If they went to 20, you'd effectively have two different conferences. Minnesota, Nebraska, Wisconsin and Iowa in a new "PAC10".
Not necessarily opposed to this, but they probably wouldn't even have any crossover games. Play the nine teams in your division and then a true title game.
Thats where they are going. SEC super conference and B1G super conference and they'll be new Division 1 football programs. Then they'll split into divisions and the winners will meet in the super conference championship and then those winners will go to the national title game.
The remnants are now Division 1AA.
If they went to 20, you'd effectively have two different conferences.
Yeah, the Big 10 and Pac 10... (I know, I'm deliberately ignoring the rest of what you said).
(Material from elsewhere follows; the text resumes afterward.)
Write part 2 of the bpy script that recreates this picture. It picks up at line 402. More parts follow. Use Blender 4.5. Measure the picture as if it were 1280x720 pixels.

But when expand to where you have super conferences where the divisions are essentially the old, pre-expansion conferences, what's the point...
Why have a title game and hurt a team's chance at the playoff? Let the two different divisions play it out and hopefully the winner of both divisions have a good enough record to make the playoff. This keeps The Game relevant because it will be for the division championship of the Big Ten East and USC can play Wisconsin at the end of the year as a Big Ten West division Championship.
I'm sure this is what the SEC will end up doing.
Not that long ago I would have scoffed at rumors like this as ridiculous click-bait that nobody in their right mind would believe because the basic premise is nuts: two long-time members of the PAC leaving for a conference two time zones across the country requiring them to play yearly conference games in cold weather.
But since nothing else makes any sense in this country any longer, sure, why not.
Texas/OU to the SEC put the writing on the wall. The Big Ten has to make a move to keep up. USC/UCLA probably desperate to make themselves relevant again, the post-Carroll era has been rough for both. They are superb academic fits too. I'm not saying it this isn't insane but, but in context...
In retrospect you hit the nail on the head. After poaching TX/OU the SEC was saying...your move Big Ten, and with USC/UCLA floundering in Pac 10 purgatory their move make a lot of sense. It's going to happen.
Think we can get Stanford too? I'd love a new rivalry.